By Alexandra Mendoza

The U.S. government failed to respond within the three-month period to a request from the Inter-American Commission on Human Rights (IACHR) to investigate the death of Mexican national Anastasio Hernandez Rojas, which took place seven years ago in the San Ysidro deportation area.

In May, the international organization accepted the case and set a three-month period, which ended on August 10, so that the federal government could respond to the allegations.

Therefore, the State Department, which takes requests on behalf of the U.S. government before the commission, requested an extension until October 12, according to Jennifer Gabris, spokeswoman for U.S. Customs and Border Protection (CBP).

Hernandez Rojas, father of five U.S. Citizens, died on June 2010 after receiving electric shocks and being beaten by a dozen CBP agents in a case evidenced in two eyewitness videos.

The lack of a response worried human rights activists and relatives of the Mexican who took the case to this international organization in 2015, after the Justice Department closed the investigation considering that there was not sufficient evidence to bring criminal charges against the officers involved in Hernandez Rojas’ death.

The Commission has no authority to force the government to impose sanctions on agents, but could issue a series of recommendations to prevent cases of excessive use of force at the border.

“It does not have the power to prosecute or imprison, much less prosecute a state,” Christian Ramírez, director of the Southern Border Communities Coalition said.

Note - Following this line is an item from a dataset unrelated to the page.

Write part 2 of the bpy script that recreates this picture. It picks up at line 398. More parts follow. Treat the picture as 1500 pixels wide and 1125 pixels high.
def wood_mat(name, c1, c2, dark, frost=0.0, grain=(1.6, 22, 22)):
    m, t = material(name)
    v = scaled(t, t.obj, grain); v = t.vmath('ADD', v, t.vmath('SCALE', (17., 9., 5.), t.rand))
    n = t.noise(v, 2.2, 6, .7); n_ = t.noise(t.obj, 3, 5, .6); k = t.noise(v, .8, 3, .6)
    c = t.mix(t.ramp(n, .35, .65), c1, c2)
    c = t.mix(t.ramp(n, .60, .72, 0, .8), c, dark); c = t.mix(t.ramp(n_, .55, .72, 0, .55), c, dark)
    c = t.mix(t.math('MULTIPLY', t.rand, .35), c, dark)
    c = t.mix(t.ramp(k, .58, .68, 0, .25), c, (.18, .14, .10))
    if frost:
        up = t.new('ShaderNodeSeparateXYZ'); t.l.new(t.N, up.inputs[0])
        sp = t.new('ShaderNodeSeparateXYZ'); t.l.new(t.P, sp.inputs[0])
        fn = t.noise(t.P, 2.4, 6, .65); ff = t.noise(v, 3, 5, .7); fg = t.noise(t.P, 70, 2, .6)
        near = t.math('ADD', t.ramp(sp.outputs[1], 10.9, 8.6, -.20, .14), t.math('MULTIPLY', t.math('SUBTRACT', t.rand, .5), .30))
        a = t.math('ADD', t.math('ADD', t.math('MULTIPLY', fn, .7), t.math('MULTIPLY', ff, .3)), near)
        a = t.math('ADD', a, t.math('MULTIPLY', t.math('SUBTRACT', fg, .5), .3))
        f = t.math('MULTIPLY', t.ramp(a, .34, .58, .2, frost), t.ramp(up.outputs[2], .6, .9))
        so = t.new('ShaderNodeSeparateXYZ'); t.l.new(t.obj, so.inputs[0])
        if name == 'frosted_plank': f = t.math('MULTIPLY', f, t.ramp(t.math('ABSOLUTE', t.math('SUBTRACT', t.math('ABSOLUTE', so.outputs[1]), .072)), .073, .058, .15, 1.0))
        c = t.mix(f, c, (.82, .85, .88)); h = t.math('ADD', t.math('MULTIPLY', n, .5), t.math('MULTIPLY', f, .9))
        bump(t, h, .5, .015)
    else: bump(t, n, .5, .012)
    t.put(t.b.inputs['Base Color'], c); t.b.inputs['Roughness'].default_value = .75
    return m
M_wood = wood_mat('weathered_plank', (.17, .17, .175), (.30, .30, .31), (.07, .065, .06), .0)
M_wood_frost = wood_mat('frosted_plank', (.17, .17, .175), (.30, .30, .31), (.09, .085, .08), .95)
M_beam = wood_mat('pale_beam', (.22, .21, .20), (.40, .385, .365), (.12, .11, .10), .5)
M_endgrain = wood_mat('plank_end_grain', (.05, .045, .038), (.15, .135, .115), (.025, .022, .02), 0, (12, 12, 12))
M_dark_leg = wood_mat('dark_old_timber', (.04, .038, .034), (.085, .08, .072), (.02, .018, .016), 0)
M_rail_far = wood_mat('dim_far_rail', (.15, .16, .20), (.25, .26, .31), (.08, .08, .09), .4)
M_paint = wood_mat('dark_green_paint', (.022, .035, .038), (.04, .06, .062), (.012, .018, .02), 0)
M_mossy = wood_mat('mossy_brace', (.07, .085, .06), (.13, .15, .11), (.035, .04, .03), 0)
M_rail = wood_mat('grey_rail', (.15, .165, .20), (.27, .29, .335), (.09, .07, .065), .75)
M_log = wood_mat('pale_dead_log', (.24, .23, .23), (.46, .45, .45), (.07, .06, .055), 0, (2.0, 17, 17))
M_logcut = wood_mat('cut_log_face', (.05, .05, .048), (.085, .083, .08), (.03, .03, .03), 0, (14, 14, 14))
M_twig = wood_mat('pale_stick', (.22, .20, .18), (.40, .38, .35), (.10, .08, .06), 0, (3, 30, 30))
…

“But (the Commission) has a very important platform on an international level to denounce the contempt and lack of responsibility from the U.S. government in its obligation to safeguard international rights in (America),” he added.

If a response is not issued before the requested extension, it would be the first time the U.S. ignores a request by this international organization, according to activists.

“Our government owes Anastasio’s family an explanation of why this case was not investigated properly and why it failed to prosecute the officers who killed Anastasio,” denounced Roxanna Altholz, who represents Hernandez Rojas’ relatives before the Commission.

“If the U.S. is serious in addressing human rights violations in the world, it should govern itself under the same standards at home,” Altholz added.

Last March, the U.S. government agreed to compensate the children of Hernandez Rojas with a million dollars to end the administrative complaint against the officers involved in the incident.

Nevertheless, the family insists that it will seek justice and that what happened is clarified.

“We will keep looking for answers and justice,” emphasized María Puga, Hernandez Rojas’ widow.

“I have much hope that we will find justice, all the proof is there, all the arguments are there, that the government is ignoring this is because of something, I think they feel guilty.”